On Sunday, December 16, 2018 at 3:29:47 AM UTC-6, scerir wrote:
>
> A *numerus* (literally: "number"*i*) was the term used for a unit of the 
> Roman 
> army <https://en.wikipedia.org/wiki/Roman_army>.. In the Imperial Roman 
> army <https://en.wikipedia.org/wiki/Imperial_Roman_army> (30 BC – 284 
> AD), it referred to units of barbarian 
> <https://en.wikipedia.org/wiki/Barbarian> allies who were not integrated 
> into the regular army structure of legions 
> <https://en.wikipedia.org/wiki/Roman_legion> and auxilia 
> <https://en.wikipedia.org/wiki/Auxiliaries_(Roman_military)>. 
>
> I'm inclined to think that numbers - for there obiectivity - need a good 
> "counter" (somebody or somethink). 
>
> 'I raised just this objection with the (extreme) ultrafinitist Yessenin 
> Volpin during a lecture of his.

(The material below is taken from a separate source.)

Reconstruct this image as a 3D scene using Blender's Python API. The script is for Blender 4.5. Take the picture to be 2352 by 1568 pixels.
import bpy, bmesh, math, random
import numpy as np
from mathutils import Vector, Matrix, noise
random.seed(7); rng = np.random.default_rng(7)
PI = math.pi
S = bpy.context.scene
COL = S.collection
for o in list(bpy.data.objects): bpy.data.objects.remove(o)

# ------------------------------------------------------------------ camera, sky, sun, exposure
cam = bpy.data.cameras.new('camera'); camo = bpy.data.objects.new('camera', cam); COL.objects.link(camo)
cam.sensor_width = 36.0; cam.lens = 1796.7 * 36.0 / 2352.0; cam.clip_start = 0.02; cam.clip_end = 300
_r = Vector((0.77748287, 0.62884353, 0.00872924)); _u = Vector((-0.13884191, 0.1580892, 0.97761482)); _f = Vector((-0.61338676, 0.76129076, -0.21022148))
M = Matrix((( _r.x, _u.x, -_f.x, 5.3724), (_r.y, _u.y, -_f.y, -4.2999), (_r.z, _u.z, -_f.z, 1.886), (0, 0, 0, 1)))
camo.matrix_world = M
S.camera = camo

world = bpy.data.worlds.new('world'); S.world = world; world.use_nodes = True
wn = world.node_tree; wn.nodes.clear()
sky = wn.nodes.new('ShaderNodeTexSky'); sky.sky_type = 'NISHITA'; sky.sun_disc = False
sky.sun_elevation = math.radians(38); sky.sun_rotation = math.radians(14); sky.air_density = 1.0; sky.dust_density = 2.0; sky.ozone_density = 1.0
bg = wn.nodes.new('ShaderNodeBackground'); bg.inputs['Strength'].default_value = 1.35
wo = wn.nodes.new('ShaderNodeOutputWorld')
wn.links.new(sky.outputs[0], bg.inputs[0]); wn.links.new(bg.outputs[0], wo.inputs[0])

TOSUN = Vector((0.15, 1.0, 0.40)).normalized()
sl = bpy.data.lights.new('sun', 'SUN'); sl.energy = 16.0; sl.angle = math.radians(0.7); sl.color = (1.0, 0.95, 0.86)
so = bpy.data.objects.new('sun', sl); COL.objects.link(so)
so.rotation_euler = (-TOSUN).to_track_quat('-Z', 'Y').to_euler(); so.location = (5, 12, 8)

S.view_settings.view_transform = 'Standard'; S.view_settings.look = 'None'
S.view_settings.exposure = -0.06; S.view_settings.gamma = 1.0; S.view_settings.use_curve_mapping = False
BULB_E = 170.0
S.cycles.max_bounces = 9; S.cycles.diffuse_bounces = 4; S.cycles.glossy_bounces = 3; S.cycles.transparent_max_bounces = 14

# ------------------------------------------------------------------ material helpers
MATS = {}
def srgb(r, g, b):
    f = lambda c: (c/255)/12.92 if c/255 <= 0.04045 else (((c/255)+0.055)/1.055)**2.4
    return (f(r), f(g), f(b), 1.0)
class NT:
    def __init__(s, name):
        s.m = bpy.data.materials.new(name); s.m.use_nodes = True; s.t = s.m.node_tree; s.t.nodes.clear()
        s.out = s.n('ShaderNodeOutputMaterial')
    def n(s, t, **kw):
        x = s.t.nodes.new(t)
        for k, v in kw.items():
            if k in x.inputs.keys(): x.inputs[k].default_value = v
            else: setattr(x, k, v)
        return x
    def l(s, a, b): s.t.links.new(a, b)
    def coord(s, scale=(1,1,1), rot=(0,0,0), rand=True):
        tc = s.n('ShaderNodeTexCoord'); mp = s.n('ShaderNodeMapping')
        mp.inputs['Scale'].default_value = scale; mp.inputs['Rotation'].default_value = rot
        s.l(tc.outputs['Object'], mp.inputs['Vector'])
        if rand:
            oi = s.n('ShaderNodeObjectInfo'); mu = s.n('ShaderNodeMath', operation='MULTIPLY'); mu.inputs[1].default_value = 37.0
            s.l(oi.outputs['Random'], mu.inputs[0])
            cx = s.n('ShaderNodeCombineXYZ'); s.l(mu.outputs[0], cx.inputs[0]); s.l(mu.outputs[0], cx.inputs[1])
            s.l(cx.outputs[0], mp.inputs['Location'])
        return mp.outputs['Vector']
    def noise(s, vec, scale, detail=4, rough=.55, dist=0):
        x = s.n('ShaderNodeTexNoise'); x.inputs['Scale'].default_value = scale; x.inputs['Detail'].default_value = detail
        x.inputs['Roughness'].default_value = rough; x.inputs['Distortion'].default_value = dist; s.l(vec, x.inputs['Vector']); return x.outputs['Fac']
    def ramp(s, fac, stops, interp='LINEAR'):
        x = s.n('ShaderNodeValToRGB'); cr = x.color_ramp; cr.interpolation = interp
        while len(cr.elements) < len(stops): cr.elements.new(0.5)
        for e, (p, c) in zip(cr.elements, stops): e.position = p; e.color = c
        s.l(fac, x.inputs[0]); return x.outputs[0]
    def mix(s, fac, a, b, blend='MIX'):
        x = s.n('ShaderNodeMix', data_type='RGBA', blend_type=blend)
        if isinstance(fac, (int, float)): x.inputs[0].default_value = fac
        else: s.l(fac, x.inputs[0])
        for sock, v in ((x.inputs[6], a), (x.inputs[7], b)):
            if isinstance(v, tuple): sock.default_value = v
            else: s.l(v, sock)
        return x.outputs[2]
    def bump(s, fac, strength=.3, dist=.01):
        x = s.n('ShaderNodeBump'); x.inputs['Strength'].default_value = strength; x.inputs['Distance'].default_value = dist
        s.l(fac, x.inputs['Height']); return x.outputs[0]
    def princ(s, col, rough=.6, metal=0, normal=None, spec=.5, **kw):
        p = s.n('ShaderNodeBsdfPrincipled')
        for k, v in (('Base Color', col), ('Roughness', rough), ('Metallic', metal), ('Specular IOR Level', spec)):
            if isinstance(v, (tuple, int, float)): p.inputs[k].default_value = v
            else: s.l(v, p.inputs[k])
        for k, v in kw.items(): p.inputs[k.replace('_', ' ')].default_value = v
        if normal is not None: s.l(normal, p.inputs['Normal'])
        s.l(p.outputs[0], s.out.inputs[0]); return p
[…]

He asked me to be more specific. I then 
> proceeded to start with 2^1 and asked him whether this is "real" or 
> something to that effect. He virtually immediately said yes. Then I asked 
> about 2^2, and he again said yes, but with a perceptible delay. Then 2^3, 
> and yes, but with more delay. This continued for a couple of more times, 
> till it was obvious how he was handling this objection. Sure, he was 
> prepared to always answer yes, but he was going to take 2^100 times as long 
> to answer yes to 2^100 then he would to answering 2^1. There is no way that 
> I could get very far with this.' -Harvey M. Friedman
>
> Dunno if in each every part of this universe there is a good  "counter". 
> Maybe universe itself, as a whole, is a "counter"?. 
>
>  'Paper in white the floor of the room, and rule it off in one-foot 
> squares. Down on one's hands and knees, write in the first square a set of 
> equations conceived as able to govern the physics of the universe. Think 
> more overnight. Next day put a better set of equations into square two. 

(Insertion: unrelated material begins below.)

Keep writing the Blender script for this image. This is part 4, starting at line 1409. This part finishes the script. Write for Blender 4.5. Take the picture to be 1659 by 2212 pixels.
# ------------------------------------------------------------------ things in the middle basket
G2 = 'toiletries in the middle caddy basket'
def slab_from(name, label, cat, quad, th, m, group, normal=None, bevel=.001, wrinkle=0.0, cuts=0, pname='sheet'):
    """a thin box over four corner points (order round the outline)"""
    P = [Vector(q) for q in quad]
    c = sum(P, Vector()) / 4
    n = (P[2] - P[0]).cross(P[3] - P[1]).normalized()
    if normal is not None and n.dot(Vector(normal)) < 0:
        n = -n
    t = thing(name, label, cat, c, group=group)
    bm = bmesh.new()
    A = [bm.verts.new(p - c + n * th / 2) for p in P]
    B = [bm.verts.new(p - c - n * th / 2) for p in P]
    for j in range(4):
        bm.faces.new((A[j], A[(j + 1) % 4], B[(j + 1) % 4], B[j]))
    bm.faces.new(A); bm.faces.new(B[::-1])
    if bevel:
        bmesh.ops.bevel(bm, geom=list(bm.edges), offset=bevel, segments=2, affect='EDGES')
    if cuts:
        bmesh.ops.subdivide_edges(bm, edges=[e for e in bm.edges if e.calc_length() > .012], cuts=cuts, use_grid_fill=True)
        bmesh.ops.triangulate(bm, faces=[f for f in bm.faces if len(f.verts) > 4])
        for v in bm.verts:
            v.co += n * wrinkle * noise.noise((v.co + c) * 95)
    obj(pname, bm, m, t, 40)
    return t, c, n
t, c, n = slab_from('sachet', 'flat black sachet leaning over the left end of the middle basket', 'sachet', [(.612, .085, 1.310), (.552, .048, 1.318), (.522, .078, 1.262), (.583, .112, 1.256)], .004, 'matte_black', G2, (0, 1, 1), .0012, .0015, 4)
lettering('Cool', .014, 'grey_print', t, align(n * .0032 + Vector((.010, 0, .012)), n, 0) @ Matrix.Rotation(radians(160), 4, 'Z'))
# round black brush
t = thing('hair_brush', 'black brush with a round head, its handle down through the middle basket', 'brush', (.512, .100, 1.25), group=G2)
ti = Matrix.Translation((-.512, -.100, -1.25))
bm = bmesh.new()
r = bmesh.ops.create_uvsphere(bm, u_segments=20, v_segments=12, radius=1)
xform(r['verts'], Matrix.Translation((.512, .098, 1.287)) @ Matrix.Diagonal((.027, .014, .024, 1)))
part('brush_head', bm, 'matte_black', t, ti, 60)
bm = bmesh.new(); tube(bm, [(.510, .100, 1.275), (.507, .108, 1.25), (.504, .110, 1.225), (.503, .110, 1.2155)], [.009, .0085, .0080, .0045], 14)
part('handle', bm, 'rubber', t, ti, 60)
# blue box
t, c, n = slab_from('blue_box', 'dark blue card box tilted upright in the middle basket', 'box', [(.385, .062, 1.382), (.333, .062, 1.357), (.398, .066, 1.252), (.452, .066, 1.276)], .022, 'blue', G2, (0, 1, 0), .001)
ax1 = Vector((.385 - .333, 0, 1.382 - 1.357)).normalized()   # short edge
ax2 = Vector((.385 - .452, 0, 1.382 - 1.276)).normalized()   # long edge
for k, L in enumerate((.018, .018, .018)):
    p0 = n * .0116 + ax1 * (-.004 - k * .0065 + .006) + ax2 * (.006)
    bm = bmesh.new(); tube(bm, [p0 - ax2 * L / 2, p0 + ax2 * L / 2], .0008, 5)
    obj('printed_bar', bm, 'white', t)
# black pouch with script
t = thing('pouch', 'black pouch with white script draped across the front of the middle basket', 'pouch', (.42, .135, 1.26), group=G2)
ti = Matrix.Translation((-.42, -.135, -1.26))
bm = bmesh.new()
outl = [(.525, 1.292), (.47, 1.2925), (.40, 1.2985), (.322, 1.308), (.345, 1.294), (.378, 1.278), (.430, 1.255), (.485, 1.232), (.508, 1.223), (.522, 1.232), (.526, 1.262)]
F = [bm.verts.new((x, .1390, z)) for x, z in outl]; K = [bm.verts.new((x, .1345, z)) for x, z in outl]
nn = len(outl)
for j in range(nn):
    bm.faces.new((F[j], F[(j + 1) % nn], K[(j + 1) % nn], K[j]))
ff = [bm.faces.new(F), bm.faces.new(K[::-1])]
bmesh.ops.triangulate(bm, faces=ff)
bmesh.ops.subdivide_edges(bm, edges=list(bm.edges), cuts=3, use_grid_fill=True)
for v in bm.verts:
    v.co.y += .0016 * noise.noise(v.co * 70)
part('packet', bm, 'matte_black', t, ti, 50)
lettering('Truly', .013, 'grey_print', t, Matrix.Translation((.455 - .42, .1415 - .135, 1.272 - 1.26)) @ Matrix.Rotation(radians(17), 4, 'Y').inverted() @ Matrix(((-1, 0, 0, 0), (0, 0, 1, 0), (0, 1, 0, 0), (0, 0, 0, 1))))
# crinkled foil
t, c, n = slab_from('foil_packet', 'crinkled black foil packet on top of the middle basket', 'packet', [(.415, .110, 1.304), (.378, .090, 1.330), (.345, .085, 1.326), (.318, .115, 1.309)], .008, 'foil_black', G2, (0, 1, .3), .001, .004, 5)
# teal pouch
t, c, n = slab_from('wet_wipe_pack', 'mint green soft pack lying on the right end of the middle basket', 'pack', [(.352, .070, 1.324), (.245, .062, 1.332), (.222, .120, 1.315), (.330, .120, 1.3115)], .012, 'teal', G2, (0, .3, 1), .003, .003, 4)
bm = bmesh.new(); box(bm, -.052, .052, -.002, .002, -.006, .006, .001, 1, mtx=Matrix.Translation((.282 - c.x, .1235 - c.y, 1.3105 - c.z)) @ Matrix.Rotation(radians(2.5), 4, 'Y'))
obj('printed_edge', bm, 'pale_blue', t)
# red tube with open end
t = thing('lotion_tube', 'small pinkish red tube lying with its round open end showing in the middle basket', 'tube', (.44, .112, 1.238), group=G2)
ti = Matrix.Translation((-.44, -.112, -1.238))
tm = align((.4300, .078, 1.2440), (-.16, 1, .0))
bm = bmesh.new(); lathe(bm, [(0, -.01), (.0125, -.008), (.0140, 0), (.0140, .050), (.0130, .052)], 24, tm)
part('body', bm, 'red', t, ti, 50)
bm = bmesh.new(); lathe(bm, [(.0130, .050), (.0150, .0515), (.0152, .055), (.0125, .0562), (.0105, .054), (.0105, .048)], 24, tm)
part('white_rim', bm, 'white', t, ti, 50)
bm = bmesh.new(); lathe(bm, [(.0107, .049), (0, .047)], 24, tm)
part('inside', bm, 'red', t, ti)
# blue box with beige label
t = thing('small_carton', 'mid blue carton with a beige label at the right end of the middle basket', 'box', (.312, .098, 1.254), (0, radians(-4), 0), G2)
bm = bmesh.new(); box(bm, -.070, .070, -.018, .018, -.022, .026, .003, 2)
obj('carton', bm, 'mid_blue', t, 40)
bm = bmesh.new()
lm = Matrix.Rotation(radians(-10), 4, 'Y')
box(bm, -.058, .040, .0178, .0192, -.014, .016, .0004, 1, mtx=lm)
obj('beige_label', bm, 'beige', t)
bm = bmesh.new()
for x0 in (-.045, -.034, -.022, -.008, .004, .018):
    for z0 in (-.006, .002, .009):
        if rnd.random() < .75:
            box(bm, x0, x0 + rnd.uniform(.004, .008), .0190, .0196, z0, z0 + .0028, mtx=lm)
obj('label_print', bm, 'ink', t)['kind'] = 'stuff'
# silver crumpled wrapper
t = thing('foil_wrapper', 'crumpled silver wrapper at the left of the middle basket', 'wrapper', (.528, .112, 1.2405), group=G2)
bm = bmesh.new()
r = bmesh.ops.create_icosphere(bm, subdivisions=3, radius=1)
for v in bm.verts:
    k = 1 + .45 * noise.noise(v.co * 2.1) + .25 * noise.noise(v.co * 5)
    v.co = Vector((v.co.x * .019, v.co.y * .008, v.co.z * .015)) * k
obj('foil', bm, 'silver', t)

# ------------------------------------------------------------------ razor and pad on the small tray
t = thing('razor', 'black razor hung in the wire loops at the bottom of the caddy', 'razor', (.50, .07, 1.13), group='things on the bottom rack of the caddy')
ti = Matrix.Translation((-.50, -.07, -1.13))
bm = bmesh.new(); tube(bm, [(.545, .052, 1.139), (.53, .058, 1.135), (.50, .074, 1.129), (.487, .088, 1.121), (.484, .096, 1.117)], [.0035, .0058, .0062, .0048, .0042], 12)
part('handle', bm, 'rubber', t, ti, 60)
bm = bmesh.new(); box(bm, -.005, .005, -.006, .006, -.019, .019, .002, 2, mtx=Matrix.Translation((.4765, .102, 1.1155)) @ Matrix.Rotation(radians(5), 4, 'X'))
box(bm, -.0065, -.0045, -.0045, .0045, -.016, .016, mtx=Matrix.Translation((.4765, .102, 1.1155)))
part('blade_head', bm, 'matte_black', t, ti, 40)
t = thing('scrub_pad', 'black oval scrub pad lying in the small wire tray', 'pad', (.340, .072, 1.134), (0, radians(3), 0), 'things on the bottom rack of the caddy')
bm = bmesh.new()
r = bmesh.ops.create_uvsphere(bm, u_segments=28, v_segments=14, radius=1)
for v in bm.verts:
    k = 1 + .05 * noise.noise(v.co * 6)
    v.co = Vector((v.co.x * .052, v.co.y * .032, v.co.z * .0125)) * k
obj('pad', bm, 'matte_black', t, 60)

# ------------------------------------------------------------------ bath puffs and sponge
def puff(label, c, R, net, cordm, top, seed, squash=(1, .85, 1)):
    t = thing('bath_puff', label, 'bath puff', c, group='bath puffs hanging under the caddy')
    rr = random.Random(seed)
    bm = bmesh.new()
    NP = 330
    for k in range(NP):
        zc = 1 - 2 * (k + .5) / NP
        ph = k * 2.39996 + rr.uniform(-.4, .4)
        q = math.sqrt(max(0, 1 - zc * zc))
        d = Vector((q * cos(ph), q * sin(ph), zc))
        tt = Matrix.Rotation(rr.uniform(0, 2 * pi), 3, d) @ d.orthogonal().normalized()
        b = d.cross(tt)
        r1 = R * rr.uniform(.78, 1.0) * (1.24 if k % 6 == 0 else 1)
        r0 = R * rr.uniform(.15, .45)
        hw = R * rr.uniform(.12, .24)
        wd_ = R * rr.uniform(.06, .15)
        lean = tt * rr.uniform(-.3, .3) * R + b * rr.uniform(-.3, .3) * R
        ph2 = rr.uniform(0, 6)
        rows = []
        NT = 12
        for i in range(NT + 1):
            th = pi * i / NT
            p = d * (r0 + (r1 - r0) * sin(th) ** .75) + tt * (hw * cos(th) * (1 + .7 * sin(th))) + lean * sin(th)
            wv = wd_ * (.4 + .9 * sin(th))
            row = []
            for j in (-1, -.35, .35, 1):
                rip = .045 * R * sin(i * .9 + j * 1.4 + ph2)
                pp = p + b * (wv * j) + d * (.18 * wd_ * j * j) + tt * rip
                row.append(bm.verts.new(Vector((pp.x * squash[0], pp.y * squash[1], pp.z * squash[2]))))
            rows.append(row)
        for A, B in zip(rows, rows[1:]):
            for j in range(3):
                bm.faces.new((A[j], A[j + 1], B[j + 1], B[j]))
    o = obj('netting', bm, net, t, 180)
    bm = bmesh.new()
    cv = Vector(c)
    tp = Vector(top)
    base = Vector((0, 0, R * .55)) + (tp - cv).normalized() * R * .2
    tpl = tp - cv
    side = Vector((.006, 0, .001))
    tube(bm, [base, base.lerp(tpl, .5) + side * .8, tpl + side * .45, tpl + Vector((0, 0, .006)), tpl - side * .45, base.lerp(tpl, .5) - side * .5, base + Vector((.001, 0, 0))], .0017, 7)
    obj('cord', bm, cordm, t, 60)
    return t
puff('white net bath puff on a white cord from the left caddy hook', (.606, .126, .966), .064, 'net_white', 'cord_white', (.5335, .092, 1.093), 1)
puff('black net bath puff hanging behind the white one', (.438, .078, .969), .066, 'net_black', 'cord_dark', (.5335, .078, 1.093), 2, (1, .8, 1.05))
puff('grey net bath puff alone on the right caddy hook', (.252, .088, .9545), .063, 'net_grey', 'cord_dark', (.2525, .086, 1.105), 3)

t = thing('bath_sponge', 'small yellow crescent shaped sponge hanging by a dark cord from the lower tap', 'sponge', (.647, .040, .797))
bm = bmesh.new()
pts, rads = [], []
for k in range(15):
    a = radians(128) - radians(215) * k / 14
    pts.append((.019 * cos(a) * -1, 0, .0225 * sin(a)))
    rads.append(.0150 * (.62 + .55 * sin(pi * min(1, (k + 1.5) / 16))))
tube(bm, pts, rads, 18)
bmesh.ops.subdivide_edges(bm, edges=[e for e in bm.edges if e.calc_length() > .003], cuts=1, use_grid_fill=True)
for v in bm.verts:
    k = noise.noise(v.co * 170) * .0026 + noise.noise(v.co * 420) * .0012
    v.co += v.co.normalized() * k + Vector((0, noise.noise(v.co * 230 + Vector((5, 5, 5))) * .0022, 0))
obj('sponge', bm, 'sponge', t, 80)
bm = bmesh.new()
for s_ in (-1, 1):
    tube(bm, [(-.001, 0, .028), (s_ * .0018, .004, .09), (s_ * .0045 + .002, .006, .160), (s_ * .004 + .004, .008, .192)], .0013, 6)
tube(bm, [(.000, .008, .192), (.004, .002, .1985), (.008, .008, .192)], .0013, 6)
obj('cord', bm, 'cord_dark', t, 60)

> Invite one's most respected colleagues to contribute to other squares. At 
> the end of these labors, one has worked oneself out into the doorway. Stand 
> up, look back on all those equations, some perhaps more hopeful than 
> others, raise one's finger commandingly, and give the order "*Fly*!" Not 
> one of those equations will put on wings, take off, or fly. *Yet the 
> universe "flies"*.(Wheeler on page 1208 of *Gravitation*)
>
>          
>


In the finitist theory of Jan Mycielski - recounted in the book* 
Understanding the infinite* by Shaughan Lavine 
[ 
https://books.google.com/books/about/Understanding_the_Infinite.html?id=GvGqRYifGpMC
 
] - the process of 2^n+m would have "gaps" in them: 
...,2^500,2^500+1,...2^501,...  etc.